- David Schwartz confirmed XRP cannot be clawed back because it has no issuer.
- The Clawback feature only applies to issued tokens like stablecoins or wrapped assets.
- XRP’s issuer-less design ensures censorship resistance, but eliminates reversal options.
Ripple’s CTO Emeritus David Schwartz had to step in this week to clear something up — and he didn’t sugarcoat it.
After a security breach hit members of the GTF and Apex communities, some users began asking whether stolen XRP could be recovered using the XRP Ledger’s “Clawback” feature. Schwartz shut that down quickly. XRP, he reminded everyone, has no issuer. And without an issuer, there’s simply no mechanism to reverse or forcibly retrieve native XRP transactions.

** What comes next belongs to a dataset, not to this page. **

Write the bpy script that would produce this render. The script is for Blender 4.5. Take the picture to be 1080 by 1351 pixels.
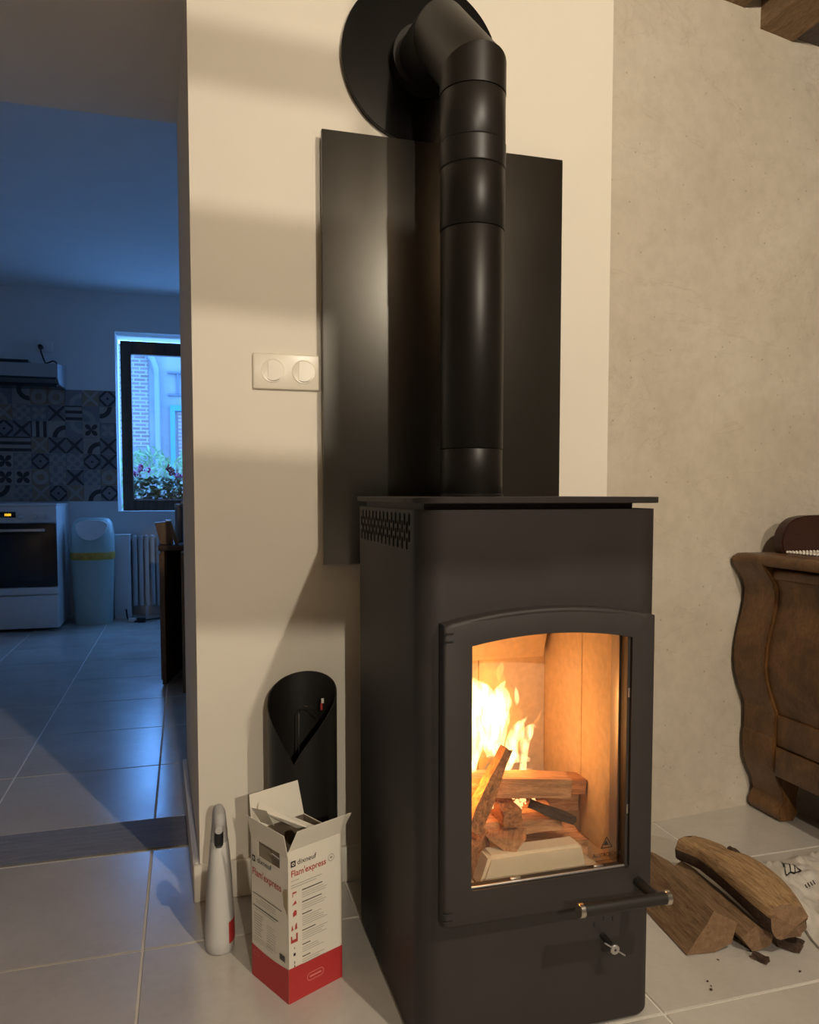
import bpy, bmesh, math, random
from mathutils import Vector, Matrix, noise as mnoise
R = math.radians
random.seed(7)
for o in list(bpy.data.objects):
    bpy.data.objects.remove(o, do_unlink=True)
sc = bpy.context.scene
COL = sc.collection

# ------------------------------------------------------------------ camera
cd = bpy.data.cameras.new('camera'); cam = bpy.data.objects.new('camera', cd); COL.objects.link(cam)
cd.sensor_fit = 'VERTICAL'; cd.sensor_height = 36; cd.lens = 1025 / 1351 * 36
cd.shift_y = 0.025; cd.clip_start = 0.02
cam.location = (0, 0, .925); cam.rotation_euler = (R(90 - 3.2), 0, R(-16.1))
sc.camera = cam

# ------------------------------------------------------------------ world, lights, exposure
world = bpy.data.worlds.new('dusk_sky'); sc.world = world; world.use_nodes = True
bg = world.node_tree.nodes['Background']
bg.inputs[0].default_value = (.14, .40, 1.0, 1); bg.inputs[1].default_value = 10.0
vs = sc.view_settings
vs.view_transform = 'Standard'; vs.look = 'None'; vs.exposure = 0; vs.gamma = 1; vs.use_curve_mapping = False

def point_light(name, loc, power, color, radius):
    l = bpy.data.lights.new(name, 'POINT'); l.energy = power; l.color = color; l.shadow_soft_size = radius
    o = bpy.data.objects.new(name, l); o.location = loc; COL.objects.link(o); return o
WARM = (1, .885, .71)
point_light('ceiling_bulb', (.88, -.25, 2.16), 82, WARM, .022)
rl = bpy.data.lights.new('rear_spot', 'SPOT'); rl.energy = 215; rl.color = WARM; rl.shadow_soft_size = .017
rl.spot_size = R(66); rl.spot_blend = .6
ro = bpy.data.objects.new('rear_spot', rl); ro.location = (.25, -2.6, 2.0); COL.objects.link(ro)
ro.rotation_euler = (Vector((.45, 1.79, 1.0)) - ro.location).to_track_quat('-Z', 'Y').to_euler()
pl = bpy.data.lights.new('window_portal', 'AREA'); pl.shape = 'RECTANGLE'; pl.size = 1.04; pl.size_y = 1.32
pl.cycles.is_portal = True
po = bpy.data.objects.new('window_portal', pl); po.location = (.03, 6.60, 1.46); po.rotation_euler = (R(-90), 0, 0)
COL.objects.link(po)
pl2 = bpy.data.lights.new('added_opening_portal', 'AREA'); pl2.shape = 'RECTANGLE'; pl2.size = .6; pl2.size_y = .7; pl2.cycles.is_portal = True  # portal of the unseen side opening added to brighten the kitchen
po2 = bpy.data.objects.new('added_opening_portal', pl2); po2.location = (2.74, 4.75, 1.5); po2.rotation_euler = (0, R(90), 0)
COL.objects.link(po2)

# ------------------------------------------------------------------ materials
def new_mat(name):
    m = bpy.data.materials.new(name); m.use_nodes = True
    nt = m.node_tree; return m, nt, nt.nodes['Principled BSDF']
def lin(nt, a, b): nt.links.new(a, b)
def tex_co(nt, scale=(1, 1, 1), rnd=False, kind='Object'):
    tc = nt.nodes.new('ShaderNodeTexCoord'); mp = nt.nodes.new('ShaderNodeMapping')
    mp.inputs['Scale'].default_value = scale
    lin(nt, tc.outputs[kind], mp.inputs[0])
    if rnd:
        oi = nt.nodes.new('ShaderNodeObjectInfo'); mu = nt.nodes.new('ShaderNodeMath'); mu.operation = 'MULTIPLY'
        mu.inputs[1].default_value = 37; lin(nt, oi.outputs['Random'], mu.inputs[0])
        lin(nt, mu.outputs[0], mp.inputs['Location'])
    return mp.outputs[0]
def noise_n(nt, vec, scale, detail=4, rough=.55, dist=0):
    n = nt.nodes.new('ShaderNodeTexNoise'); n.inputs['Scale'].default_value = scale
    n.inputs['Detail'].default_value = detail; n.inputs['Roughness'].default_value = rough
    n.inputs['Distortion'].default_value = dist; lin(nt, vec, n.inputs['Vector']); return n.outputs[0]
def ramp(nt, fac, stops):
    r = nt.nodes.new('ShaderNodeValToRGB'); e = r.color_ramp.elements
    e[0].position = stops[0][0]; e[0].color = (*stops[0][1], 1)
    e[1].position = stops[-1][0]; e[1].color = (*stops[-1][1], 1)
    for p, c in stops[1:-1]:
        x = e.new(p); x.color = (*c, 1)
    lin(nt, fac, r.inputs[0]); return r.outputs[0]
def mixc(nt, fac, a, b, mode='MIX'):
    m = nt.nodes.new('ShaderNodeMix'); m.data_type = 'RGBA'; m.blend_type = mode
    for s, v in ((m.inputs[0], fac), (m.inputs[6], a), (m.inputs[7], b)):
        if isinstance(v, (int, float)): s.default_value = v
        elif isinstance(v, tuple): s.default_value = (*v, 1)
        else: lin(nt, v, s)
    return m.outputs[2]
def bump(nt, p, h, strength, dist=.002):
    b = nt.nodes.new('ShaderNodeBump'); b.inputs['Strength'].default_value = strength; b.inputs['Distance'].default_value = dist
    lin(nt, h, b.inputs['Height']); lin(nt, b.outputs[0], p.inputs['Normal'])
def plain(name, c, rough=.5, metal=0, var=.0, vs_=8, bmp=0, bs=200, spec=.5, scale=(1, 1, 1), rnd=False):
    m, nt, p = new_mat(name)
    p.inputs['Base Color'].default_value = (*c, 1); p.inputs['Roughness'].default_value = rough
    p.inputs['Metallic'].default_value = metal; p.inputs['Specular IOR Level'].default_value = spec
    if var or bmp:
        v = tex_co(nt, scale, rnd)
        if var:
            n = noise_n(nt, v, vs_)
            lin(nt, ramp(nt, n, [(.3, tuple(x * (1 - var) for x in c)), (.7, tuple(min(1, x * (1 + var)) for x in c))]), p.inputs['Base Color'])
        if bmp: bump(nt, p, noise_n(nt, v, bs), bmp)
    return m
def wood(name, dark, light, scale, rough=.55, bmp=.25, fine=60, rnd=False, spec=.4, mid=None):
    m, nt, p = new_mat(name)
    v = tex_co(nt, scale, rnd)
    a = noise_n(nt, v, 5, 6, .6, .6); b = noise_n(nt, v, fine, 3, .6)
    c = ramp(nt, a, [(.25, dark), (.5, mid or tuple((x + y) / 2 for x, y in zip(dark, light))), (.75, light)])
    c2 = ramp(nt, b, [(.35, (.62, .6, .58)), (.6, (1, 1, 1))])
    lin(nt, mixc(nt, .7, c, c2, 'MULTIPLY'), p.inputs['Base Color'])
    p.inputs['Roughness'].default_value = rough; p.inputs['Specular IOR Level'].default_value = spec
    bump(nt, p, b, bmp, .003); return m
def emit(name, c, s):
    m = bpy.data.materials.new(name); m.use_nodes = True; nt = m.node_tree; nt.nodes.clear()
    e = nt.nodes.new('ShaderNodeEmission'); e.inputs[0].default_value = (*c, 1); e.inputs[1].default_value = s
    o = nt.nodes.new('ShaderNodeOutputMaterial'); lin(nt, e.outputs[0], o.inputs[0]); return m
def flame_mat(name, c, s, lo=.34, hi=.62):
    m = bpy.data.materials.new(name); m.use_nodes = True; nt = m.node_tree; nt.nodes.clear()
    e = nt.nodes.new('ShaderNodeEmission'); e.inputs[0].default_value = (*c, 1)
    n = noise_n(nt, tex_co(nt, (62, 62, 20)), 1, 3, .6, 1.1)
    k = nt.nodes.new('ShaderNodeMapRange'); k.inputs[1].default_value = lo; k.inputs[2].default_value = hi; k.inputs[3].default_value = 0; k.inputs[4].default_value = s
    lin(nt, n, k.inputs[0]); lin(nt, k.outputs[0], e.inputs[1])
    o = nt.nodes.new('ShaderNodeOutputMaterial'); lin(nt, e.outputs[0], o.inputs['Volume']); return m
def glass_mat(name, tint=(1, 1, 1), refl=.05):
    m = bpy.data.materials.new(name); m.use_nodes = True; nt = m.node_tree; nt.nodes.clear()
    t = nt.nodes.new('ShaderNodeBsdfTransparent'); t.inputs[0].default_value = (*tint, 1)
    g = nt.nodes.new('ShaderNodeBsdfGlossy'); g.inputs['Roughness'].default_value = .03
    x = nt.nodes.new('ShaderNodeMixShader'); x.inputs[0].default_value = refl
    o = nt.nodes.new('ShaderNodeOutputMaterial')
    lin(nt, t.outputs[0], x.inputs[1]); lin(nt, g.outputs[0], x.inputs[2]); lin(nt, x.outputs[0], o.inputs[0]); return m

M = {}
M['cream'] = plain('cream_paint', (.80, .735, .625), .75, var=.025, vs_=3, bmp=.06, bs=260, spec=.25)
M['white_paint'] = plain('white_paint', (.74, .74, .73), .8, var=.03, vs_=2, spec=.2)
M['ceil'] = plain('kitchen_ceiling_paint', (.78, .77, .75), .9, var=.02, spec=.2)
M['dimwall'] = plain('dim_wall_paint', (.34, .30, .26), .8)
M['boards'] = wood('ceiling_boards', (.22, .16, .11), (.42, .33, .24), (8, 1, 8), .8, .2)
M['skirt'] = plain('skirting_paint', (.80, .74, .64), .45)
def plaster():
    m, nt, p = new_mat('rough_lime_plaster'); v = tex_co(nt)
    a = noise_n(nt, v, 2.2, 6, .6, .4); b = noise_n(nt, v, 26, 5, .65)
    c = ramp(nt, a, [(.3, (.52, .455, .36)), (.52, (.59, .52, .42)), (.72, (.65, .59, .49))])
    c = mixc(nt, .35, c, ramp(nt, b, [(.3, (.72, .70, .66)), (.6, (1, 1, 1))]), 'MULTIPLY')
    vo = nt.nodes.new('ShaderNodeTexVoronoi'); vo.inputs['Scale'].default_value = 26; lin(nt, v, vo.inputs['Vector'])
    d = ramp(nt, vo.outputs['Distance'], [(.05, (.55, .5, .42)), (.10, (1, 1, 1))])
    c = mixc(nt, .6, c, d, 'MULTIPLY')
    # hair cracks: thin bands of a stretched, distorted noise
    cr = noise_n(nt, tex_co(nt, (1, 1, 1.8)), 1.6, 5, .6, 1.2)
    k = ramp(nt, cr, [(.494, (1, 1, 1)), (.5, (.72, .66, .58)), (.506, (1, 1, 1))])
    c = mixc(nt, .28, c, k, 'MULTIPLY')
    lin(nt, c, p.inputs['Base Color']); p.inputs['Roughness'].default_value = .88; p.inputs['Specular IOR Level'].default_value = .2
    big = noise_n(nt, v, 9, 6, .62); bump(nt, p, big, .5, .008); return m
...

The Security Breach That Sparked the Debate
The issue started when the X account for the Global Trade Finance (GTF) aggregator reported that its VC wallet had been compromised. According to the post, the attack involved a “fake NFT offer” and what was described as an “XRP Voucher Scam.” The breach reportedly impacted the project’s second-largest liquidity pool holder, which only made the situation more alarming.
In a moment of frustration, the account asked whether someone could escalate the issue directly to Schwartz, known online as @JoelKatz. That’s when the conversation shifted. A community member suggested that perhaps the XRP Ledger’s controversial Clawback amendment could offer a solution, expressing hope that the stolen funds might somehow be retrieved.
It sounded reasonable on the surface. But technically, it wasn’t.
Why the Clawback Feature Doesn’t Apply to XRP
Schwartz responded clearly: “Nope. Assets can only be clawed back by their issuer, and XRP has no issuer.”
That distinction is critical. Most tokens on the XRP Ledger — including stablecoins like RLUSD, wrapped Bitcoin representations, or even meme tokens — are issued assets. They are created and distributed by a specific wallet address. In order to hold them, users must establish what’s called a trustline with that issuer.
If the issuer enables the Clawback setting (introduced under amendment XLS-39), they retain the technical ability to retrieve those issued tokens from user wallets. This feature is primarily designed for regulated assets, like stablecoins, where compliance may require freezing or reversing funds in cases of fraud or legal orders.
But XRP doesn’t work like that. It was not issued by an account. There is no issuer wallet holding a master key. There is no centralized entity that can send a clawback command.
XRP’s Structure Is What Makes It Different
XRP is the only asset on the XRP Ledger that isn’t tied to an issuing account. That structural design is intentional. It means XRP transactions, once confirmed, cannot be reversed by any central authority.
Some see that as a strength — censorship resistance, predictability, final settlement. Others, especially in situations like this, see the downside. If funds are stolen, there’s no backdoor. No administrative override. No “undo” button.
And that’s the tradeoff.
The recent incident serves as a reminder of how crypto infrastructure actually works beneath the surface. Features like Clawback exist, yes, but only within specific parameters. They apply to issued assets, not to XRP itself. Schwartz’s clarification wasn’t controversial. It was technical.
Still, it highlights something the industry continues to wrestle with: decentralization offers protection from control, but it also removes safety nets. Once XRP moves, it moves.